- Direction
Using the records that follow, copy every line containing the word "pixels".
● ● ● ●
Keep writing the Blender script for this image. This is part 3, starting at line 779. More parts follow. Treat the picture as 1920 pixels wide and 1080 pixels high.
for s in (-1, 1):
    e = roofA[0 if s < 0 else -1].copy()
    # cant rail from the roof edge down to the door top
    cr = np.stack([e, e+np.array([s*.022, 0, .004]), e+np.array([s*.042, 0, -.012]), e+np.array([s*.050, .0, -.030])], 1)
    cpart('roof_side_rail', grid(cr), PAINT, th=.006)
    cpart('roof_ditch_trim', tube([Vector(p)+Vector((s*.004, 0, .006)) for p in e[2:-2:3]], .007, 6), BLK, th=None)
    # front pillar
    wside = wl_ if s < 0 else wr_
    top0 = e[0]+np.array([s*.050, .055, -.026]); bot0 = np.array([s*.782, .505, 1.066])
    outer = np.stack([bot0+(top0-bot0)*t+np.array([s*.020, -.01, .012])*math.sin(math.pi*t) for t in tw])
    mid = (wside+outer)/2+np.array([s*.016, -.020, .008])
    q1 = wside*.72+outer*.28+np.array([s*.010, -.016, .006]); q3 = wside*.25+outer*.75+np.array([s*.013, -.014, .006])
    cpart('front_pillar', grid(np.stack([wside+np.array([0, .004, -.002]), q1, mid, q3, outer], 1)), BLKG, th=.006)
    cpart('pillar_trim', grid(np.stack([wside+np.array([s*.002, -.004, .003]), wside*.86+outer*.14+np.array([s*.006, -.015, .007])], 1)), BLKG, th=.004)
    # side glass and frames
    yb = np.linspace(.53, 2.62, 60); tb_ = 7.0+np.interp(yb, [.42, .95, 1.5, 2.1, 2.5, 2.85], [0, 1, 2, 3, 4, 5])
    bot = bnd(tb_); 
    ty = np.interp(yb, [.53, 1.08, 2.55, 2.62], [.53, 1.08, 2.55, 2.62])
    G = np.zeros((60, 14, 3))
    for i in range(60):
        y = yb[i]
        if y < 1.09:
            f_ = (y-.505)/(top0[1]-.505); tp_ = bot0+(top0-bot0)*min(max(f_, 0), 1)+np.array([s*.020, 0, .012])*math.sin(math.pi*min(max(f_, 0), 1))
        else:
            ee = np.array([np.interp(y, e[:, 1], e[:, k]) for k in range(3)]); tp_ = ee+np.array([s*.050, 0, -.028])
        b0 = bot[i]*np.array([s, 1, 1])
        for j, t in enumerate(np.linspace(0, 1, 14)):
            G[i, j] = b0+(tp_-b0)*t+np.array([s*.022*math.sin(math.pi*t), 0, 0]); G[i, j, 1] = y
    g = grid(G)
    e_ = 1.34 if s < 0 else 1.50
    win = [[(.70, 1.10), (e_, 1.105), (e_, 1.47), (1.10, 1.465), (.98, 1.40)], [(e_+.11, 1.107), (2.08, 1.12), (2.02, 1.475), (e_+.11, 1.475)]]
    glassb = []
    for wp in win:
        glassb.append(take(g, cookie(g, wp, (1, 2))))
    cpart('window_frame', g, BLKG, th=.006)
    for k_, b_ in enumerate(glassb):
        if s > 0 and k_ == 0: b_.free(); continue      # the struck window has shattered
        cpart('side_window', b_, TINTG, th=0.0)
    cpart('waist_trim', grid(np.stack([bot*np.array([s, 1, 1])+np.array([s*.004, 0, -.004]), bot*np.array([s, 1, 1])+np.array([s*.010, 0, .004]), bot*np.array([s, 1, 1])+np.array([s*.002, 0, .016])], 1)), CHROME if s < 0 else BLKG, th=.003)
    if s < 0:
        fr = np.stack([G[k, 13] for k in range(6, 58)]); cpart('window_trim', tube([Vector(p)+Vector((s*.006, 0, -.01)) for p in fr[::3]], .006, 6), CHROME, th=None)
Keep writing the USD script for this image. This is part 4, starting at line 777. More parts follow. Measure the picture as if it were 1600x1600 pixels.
● ● ● ●
- In response
Keep writing the Blender script for this image. This is part 3, starting at line 779. More parts follow. Treat the picture as 1920 pixels wide and 1080 pixels high.
Keep writing the USD script for this image. This is part 4, starting at line 777. More parts follow. Measure the picture as if it were 1600x1600 pixels.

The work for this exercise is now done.